It depends on how you interpret omnipotence and the ability of God.
/puts on philosophical history cap/
If you take the view of Descartes, then God's omnipotence could possibly mean that he could do things that are logically impossible, because logic is a construct of human existence, and not necessarily a construct of divine existence. In other words, someone like Descartes would argue that God is absolutely powerful, and therefore could create a rock that is too heavy for him to lift, and then lift it. There is a problem from our perspective, but from God's perspective there is no problem, and it is entirely feasible.
If you take the view of someone like Thomas Aquinas, it's nonsensical for God to be able to do something logically impossible, but then it is logically impossible for God to do something like make a stone he cannot lift. The reason he cannot do so is not that he lacks the ability to make said stone, but because it is simply a logically empty statement. The idea that an infinitely powerful could create something more powerful than infinite power is a meaningless and incoherent statement, and thus falls outside the bounds of possible activity, description or logic.
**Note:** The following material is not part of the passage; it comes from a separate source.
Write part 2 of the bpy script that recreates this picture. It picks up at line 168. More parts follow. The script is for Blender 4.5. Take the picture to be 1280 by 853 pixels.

Under either view, the stone problem is not actually a problem.
As a side note, if you follow along with someone like Augustine, then the real basis of God's power is not so much to do with logic, but with will. In other words, what makes God all powerful is not whether he can do this thing or that thing, but rather the idea that whatever God wills, happens. The advantage of this view theologically is that it actually finds quite a lot of scriptural foundation. Thus, applying this view to the rock problem, one would have to question why God would want to make an all powerful rock in the first place, and then that would determine whether he would/could.